**Stored data**
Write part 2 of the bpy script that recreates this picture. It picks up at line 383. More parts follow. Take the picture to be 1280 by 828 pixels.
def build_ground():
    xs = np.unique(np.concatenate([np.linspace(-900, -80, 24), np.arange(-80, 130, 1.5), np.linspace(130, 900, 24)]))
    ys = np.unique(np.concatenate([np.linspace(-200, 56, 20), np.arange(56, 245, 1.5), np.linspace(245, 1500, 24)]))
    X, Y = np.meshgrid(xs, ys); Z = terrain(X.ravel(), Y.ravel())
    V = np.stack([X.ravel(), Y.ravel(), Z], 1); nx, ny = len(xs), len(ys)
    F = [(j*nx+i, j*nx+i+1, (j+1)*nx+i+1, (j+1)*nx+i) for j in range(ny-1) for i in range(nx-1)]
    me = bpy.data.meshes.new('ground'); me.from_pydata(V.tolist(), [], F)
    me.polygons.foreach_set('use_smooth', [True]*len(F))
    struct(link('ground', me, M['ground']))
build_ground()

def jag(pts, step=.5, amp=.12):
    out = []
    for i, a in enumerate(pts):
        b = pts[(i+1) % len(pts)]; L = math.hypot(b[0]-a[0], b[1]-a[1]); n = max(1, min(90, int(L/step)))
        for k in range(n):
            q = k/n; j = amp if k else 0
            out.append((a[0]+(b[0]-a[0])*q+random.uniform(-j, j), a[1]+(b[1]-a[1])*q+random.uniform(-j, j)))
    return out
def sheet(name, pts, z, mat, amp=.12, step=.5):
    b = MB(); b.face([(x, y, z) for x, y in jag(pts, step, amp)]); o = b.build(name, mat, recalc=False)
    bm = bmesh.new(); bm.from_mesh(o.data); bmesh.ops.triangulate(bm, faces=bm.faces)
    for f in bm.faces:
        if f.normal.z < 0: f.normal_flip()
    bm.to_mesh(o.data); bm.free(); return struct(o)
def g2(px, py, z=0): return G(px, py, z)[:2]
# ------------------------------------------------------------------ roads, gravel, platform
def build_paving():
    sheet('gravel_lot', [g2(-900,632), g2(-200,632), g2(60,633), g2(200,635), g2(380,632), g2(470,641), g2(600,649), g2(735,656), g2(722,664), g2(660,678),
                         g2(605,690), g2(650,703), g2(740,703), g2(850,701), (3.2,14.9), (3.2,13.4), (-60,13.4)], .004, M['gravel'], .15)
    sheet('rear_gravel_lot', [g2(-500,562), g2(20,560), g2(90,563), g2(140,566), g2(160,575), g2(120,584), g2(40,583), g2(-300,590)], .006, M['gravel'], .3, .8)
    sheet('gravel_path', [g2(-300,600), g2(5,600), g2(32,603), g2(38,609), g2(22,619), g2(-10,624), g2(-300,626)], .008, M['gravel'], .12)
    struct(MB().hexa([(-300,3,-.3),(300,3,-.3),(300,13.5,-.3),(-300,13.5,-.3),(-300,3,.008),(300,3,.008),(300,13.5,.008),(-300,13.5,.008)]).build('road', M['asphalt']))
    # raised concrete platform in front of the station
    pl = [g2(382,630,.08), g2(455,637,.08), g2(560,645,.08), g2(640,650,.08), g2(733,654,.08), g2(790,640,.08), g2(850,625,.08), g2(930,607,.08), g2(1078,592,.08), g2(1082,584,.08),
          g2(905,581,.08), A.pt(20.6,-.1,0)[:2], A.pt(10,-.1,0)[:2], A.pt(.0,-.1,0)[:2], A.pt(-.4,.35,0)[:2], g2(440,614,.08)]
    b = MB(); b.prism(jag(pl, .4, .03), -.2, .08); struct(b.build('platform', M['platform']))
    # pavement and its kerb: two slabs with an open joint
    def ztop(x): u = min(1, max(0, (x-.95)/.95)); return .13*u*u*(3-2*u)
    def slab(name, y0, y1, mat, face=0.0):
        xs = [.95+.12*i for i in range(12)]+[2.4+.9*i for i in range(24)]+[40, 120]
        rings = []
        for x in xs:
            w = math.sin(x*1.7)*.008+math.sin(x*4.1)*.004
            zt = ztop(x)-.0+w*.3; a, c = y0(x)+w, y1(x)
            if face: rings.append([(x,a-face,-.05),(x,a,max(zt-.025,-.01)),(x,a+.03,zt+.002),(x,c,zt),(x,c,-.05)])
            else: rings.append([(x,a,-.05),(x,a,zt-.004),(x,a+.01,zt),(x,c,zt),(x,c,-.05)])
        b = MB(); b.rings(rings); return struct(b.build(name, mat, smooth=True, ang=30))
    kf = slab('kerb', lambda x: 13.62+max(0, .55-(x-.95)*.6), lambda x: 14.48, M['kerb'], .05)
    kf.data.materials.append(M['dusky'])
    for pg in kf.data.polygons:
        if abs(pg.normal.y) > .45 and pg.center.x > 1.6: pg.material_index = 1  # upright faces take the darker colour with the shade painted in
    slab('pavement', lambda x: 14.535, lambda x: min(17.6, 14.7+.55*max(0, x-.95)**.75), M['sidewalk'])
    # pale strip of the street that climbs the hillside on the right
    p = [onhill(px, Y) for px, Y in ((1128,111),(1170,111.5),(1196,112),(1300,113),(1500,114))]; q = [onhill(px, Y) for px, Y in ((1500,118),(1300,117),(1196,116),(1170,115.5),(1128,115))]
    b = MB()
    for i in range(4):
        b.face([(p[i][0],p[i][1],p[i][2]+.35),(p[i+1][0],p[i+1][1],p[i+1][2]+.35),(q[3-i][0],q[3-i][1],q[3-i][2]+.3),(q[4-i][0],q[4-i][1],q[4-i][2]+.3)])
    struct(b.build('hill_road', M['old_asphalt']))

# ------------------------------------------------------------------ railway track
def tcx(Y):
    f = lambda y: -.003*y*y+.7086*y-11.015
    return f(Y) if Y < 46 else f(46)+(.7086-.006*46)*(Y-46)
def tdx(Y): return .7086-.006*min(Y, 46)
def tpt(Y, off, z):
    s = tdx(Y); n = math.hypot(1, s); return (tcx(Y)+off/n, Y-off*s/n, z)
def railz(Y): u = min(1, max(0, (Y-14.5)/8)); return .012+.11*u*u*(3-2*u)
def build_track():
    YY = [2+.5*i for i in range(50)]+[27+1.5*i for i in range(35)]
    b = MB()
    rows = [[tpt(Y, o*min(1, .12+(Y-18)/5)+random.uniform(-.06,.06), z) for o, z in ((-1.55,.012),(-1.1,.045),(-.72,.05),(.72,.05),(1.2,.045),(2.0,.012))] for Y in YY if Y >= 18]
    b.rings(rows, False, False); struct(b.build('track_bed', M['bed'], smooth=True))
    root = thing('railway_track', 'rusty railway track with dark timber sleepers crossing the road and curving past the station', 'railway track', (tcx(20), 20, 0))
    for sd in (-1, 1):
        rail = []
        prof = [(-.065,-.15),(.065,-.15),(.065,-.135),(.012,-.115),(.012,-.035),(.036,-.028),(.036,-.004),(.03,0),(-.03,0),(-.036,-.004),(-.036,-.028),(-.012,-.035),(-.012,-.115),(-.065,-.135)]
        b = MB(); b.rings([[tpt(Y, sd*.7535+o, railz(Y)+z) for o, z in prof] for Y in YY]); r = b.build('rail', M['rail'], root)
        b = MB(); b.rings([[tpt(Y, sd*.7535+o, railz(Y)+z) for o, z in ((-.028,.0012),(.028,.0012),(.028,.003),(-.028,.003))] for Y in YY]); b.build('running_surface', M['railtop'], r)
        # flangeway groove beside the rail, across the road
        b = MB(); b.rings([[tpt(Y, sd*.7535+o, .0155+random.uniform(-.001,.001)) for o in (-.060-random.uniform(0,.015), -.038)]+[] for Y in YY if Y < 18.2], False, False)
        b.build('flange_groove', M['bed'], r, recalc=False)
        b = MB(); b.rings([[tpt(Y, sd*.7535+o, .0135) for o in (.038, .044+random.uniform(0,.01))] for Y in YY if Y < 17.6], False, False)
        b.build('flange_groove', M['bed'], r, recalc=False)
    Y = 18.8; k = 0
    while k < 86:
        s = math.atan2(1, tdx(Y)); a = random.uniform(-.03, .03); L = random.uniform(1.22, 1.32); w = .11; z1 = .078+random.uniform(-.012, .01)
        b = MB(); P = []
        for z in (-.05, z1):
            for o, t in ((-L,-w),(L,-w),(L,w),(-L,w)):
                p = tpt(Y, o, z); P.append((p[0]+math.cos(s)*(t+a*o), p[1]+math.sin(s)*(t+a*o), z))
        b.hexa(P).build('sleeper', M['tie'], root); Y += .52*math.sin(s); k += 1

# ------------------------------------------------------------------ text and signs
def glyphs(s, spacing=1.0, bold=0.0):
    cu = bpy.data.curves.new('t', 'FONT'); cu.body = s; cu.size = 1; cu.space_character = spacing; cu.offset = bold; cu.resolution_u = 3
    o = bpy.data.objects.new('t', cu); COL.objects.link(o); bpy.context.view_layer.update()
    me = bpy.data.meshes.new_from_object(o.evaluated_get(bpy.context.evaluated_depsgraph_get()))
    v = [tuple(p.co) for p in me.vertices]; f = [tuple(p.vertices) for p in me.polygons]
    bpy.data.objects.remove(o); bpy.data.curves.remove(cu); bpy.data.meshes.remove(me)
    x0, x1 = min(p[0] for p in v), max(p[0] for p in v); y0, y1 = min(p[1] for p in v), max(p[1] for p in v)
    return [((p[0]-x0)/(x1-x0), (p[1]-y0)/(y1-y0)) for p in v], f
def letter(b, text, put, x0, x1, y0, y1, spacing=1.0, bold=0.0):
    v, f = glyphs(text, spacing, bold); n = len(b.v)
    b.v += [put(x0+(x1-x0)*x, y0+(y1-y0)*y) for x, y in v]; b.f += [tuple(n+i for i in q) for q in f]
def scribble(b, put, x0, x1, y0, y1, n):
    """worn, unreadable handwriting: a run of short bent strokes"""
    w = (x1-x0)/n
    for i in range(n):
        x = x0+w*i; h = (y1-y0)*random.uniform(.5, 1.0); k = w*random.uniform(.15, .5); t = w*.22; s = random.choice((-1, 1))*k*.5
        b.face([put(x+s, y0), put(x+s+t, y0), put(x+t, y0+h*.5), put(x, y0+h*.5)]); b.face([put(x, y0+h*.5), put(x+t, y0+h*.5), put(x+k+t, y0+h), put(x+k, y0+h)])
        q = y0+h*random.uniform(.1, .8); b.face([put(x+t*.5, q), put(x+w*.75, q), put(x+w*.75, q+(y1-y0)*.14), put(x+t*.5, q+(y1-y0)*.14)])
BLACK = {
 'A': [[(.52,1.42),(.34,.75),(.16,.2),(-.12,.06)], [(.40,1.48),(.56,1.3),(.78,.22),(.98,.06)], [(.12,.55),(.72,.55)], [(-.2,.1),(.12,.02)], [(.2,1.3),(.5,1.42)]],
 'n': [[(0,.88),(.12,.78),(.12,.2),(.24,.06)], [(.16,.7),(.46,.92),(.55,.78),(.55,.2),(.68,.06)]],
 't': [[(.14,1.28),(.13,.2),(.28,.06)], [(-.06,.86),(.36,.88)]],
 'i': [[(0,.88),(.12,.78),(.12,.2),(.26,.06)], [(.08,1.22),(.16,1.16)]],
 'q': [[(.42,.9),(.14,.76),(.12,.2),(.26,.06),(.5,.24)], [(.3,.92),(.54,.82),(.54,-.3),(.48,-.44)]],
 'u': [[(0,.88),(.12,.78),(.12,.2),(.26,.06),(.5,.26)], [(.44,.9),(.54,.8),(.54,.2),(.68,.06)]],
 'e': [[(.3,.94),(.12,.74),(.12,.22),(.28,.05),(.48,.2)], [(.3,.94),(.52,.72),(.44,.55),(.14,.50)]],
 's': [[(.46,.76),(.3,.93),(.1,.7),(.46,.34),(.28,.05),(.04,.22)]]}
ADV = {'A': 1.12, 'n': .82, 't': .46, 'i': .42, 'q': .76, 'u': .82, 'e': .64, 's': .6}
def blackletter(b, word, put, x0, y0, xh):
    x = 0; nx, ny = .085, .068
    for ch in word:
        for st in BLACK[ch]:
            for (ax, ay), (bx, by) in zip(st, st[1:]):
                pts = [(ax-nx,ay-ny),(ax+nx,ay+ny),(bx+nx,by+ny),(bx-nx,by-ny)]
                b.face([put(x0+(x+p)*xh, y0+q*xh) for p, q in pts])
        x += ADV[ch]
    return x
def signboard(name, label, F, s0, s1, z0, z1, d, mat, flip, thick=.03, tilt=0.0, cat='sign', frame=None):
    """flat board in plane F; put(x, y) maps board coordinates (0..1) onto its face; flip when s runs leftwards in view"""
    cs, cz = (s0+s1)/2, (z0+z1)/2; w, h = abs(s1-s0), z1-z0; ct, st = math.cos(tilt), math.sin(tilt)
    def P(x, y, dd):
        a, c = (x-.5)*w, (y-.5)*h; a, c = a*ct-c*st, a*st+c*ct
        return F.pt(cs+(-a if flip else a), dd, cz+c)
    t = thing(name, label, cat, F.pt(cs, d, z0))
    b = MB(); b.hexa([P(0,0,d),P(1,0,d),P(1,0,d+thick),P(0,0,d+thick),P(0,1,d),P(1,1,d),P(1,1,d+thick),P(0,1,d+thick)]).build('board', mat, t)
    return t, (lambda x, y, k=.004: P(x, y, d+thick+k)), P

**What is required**
Copy every line of the listing containing the string "that".

**Exercise result**
Write part 2 of the bpy script that recreates this picture. It picks up at line 383. More parts follow. Take the picture to be 1280 by 828 pixels.
    # pale strip of the street that climbs the hillside on the right